— Short task —
Nothing after the line with "random.seed(7)" belongs in the copy; extract the lines below from the top through that line, pictures left out.

— Dataset section —

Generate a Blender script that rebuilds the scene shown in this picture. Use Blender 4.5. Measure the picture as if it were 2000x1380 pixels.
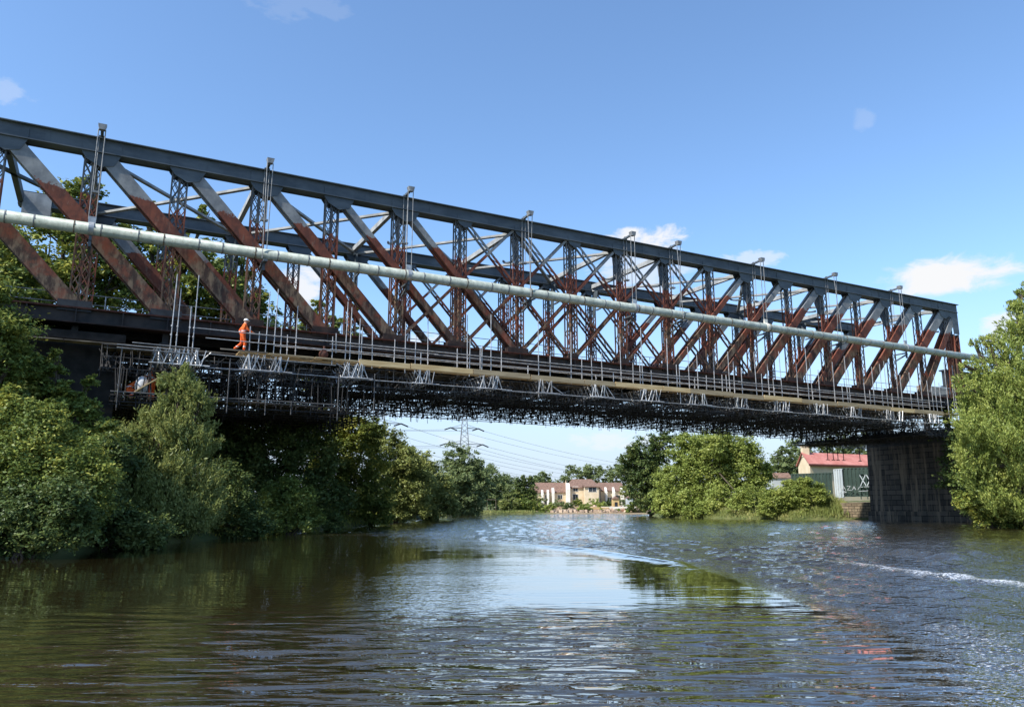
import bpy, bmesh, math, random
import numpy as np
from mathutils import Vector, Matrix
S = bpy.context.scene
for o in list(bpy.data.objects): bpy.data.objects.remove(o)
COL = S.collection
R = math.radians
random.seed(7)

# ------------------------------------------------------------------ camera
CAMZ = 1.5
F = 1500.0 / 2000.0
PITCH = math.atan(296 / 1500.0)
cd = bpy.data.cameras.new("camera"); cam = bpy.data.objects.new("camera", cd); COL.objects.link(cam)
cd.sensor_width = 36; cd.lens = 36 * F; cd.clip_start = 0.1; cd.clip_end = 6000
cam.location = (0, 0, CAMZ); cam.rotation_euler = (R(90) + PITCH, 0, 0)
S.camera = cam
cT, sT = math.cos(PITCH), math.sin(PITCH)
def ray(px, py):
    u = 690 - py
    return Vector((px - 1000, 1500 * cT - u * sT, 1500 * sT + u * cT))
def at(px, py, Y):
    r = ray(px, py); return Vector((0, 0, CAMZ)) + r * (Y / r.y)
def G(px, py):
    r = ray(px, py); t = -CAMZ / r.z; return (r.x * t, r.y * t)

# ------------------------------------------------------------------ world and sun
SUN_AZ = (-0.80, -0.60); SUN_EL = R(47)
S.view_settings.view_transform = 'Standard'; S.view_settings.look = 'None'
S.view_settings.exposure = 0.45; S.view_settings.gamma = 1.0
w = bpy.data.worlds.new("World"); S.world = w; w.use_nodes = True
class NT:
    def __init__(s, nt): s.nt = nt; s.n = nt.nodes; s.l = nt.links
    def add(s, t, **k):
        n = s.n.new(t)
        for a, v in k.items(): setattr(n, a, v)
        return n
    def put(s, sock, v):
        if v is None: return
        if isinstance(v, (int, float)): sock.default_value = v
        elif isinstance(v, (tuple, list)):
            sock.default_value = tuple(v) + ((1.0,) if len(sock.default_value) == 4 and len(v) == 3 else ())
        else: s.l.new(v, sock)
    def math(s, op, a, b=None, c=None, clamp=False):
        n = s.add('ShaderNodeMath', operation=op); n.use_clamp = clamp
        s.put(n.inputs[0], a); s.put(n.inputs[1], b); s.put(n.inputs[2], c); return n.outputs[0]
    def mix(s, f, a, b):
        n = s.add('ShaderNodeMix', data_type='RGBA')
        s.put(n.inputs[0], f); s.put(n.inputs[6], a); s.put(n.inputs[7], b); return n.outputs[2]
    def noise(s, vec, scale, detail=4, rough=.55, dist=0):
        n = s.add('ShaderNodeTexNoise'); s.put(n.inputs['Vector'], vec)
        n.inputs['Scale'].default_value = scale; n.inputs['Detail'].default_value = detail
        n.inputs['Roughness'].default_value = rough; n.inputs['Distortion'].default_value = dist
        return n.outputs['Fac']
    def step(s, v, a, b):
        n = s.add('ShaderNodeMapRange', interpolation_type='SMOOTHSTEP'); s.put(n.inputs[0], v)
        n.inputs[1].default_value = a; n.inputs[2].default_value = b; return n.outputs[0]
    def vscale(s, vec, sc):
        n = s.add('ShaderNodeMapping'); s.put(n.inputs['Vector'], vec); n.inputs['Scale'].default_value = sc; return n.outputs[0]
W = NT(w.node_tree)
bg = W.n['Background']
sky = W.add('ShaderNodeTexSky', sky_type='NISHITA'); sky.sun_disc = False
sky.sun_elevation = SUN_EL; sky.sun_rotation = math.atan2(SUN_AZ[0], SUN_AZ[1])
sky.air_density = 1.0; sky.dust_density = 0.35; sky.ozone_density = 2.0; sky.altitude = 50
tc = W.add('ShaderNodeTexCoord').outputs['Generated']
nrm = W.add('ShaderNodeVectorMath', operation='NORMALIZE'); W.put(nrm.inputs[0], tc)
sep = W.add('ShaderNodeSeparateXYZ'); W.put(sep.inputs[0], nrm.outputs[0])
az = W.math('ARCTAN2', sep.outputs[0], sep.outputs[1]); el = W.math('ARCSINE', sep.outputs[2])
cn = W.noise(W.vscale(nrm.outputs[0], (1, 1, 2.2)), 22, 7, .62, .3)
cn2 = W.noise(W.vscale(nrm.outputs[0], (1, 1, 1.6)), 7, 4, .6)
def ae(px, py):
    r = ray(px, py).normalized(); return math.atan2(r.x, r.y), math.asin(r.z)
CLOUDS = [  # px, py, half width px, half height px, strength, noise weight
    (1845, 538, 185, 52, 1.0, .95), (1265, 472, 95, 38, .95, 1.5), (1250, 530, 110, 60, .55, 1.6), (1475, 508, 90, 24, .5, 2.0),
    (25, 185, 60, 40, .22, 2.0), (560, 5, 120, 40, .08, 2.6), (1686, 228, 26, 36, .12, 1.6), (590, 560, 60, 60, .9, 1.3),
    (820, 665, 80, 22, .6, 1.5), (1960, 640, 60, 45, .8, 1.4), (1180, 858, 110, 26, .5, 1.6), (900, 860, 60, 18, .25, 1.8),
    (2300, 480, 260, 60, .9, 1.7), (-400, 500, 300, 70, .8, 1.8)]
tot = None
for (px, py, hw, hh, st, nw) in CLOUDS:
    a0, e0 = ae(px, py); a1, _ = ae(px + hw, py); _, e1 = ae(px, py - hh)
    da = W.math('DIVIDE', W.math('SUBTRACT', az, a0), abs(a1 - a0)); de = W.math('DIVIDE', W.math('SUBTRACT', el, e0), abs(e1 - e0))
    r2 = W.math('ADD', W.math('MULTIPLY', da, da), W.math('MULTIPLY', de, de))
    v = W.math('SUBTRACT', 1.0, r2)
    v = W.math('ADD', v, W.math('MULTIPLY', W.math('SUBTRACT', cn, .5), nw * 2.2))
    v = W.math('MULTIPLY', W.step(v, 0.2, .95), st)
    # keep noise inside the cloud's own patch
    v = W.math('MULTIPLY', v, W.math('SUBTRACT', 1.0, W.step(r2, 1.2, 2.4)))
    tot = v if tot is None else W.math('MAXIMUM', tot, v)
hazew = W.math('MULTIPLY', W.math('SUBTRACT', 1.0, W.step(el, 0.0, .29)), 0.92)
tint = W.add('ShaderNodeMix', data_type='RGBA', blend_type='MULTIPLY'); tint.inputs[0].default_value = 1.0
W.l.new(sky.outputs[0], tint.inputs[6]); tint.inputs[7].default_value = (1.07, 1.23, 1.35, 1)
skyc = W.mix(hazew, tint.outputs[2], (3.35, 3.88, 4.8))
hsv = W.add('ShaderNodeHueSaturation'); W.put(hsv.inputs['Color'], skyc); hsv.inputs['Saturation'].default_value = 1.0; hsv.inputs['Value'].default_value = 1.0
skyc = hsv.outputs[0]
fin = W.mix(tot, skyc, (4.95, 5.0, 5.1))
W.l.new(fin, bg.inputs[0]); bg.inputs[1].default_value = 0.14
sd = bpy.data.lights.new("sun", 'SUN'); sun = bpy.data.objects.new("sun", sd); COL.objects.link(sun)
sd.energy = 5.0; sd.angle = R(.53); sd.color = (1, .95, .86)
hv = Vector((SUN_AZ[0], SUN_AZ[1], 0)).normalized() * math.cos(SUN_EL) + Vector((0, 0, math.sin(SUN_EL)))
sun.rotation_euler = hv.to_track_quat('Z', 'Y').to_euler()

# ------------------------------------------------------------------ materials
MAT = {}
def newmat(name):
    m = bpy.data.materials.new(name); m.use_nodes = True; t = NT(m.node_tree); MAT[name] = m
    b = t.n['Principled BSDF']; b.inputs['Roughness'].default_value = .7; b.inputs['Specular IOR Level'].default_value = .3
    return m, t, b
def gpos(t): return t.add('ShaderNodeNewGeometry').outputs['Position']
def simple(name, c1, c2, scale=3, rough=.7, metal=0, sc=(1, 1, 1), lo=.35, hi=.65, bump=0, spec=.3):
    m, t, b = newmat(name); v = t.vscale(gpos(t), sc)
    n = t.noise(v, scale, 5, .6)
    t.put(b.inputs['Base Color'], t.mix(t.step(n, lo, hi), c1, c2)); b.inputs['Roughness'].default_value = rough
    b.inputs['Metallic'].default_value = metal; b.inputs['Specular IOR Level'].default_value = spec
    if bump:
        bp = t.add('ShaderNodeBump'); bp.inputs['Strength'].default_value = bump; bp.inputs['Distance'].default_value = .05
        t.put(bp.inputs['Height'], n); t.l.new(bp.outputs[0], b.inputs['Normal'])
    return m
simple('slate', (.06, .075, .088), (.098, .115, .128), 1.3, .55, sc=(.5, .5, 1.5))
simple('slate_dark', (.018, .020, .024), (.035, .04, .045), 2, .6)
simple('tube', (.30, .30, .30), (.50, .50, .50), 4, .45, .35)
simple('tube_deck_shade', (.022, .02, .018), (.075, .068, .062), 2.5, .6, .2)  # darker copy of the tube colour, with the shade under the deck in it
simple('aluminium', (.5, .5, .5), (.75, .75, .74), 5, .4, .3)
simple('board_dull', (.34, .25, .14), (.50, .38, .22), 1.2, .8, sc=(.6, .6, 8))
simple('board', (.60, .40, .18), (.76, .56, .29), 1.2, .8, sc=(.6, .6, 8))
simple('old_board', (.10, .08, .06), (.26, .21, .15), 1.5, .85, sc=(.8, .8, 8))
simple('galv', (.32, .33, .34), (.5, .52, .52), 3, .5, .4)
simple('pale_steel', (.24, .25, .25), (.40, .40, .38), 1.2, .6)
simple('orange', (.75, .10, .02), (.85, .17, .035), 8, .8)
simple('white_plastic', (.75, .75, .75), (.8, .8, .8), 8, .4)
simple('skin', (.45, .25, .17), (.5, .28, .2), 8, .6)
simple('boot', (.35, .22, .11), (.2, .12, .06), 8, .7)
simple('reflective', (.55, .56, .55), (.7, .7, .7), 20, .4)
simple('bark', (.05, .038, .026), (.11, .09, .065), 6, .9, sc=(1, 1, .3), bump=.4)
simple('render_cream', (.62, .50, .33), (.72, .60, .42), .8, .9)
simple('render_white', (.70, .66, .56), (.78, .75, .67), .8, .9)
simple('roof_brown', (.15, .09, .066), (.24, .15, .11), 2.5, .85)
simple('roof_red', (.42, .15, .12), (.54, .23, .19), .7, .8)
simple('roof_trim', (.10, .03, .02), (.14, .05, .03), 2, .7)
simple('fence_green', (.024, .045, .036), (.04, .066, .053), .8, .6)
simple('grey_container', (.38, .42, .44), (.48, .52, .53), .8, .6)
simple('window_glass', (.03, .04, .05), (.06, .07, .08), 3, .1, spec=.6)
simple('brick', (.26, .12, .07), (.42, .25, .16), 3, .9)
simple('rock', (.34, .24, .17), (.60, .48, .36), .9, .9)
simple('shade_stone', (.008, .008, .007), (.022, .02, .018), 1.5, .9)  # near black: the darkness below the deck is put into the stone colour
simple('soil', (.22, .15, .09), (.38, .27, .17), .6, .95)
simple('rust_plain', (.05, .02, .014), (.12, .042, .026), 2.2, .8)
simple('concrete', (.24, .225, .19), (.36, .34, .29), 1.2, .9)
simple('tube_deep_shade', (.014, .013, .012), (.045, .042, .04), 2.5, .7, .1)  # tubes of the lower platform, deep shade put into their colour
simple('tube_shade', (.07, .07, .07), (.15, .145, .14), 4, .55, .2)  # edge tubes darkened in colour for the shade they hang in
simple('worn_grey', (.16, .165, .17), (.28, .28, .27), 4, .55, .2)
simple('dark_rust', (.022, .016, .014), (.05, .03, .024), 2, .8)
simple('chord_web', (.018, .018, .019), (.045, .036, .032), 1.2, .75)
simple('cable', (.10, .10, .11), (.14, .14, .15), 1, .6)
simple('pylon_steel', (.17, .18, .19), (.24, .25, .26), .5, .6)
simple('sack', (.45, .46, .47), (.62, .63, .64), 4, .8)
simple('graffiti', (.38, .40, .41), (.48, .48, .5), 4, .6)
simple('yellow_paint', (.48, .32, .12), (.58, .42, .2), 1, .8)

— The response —
Generate a Blender script that rebuilds the scene shown in this picture. Use Blender 4.5. Measure the picture as if it were 2000x1380 pixels.
import bpy, bmesh, math, random
import numpy as np
from mathutils import Vector, Matrix
S = bpy.context.scene
for o in list(bpy.data.objects): bpy.data.objects.remove(o)
COL = S.collection
R = math.radians
random.seed(7)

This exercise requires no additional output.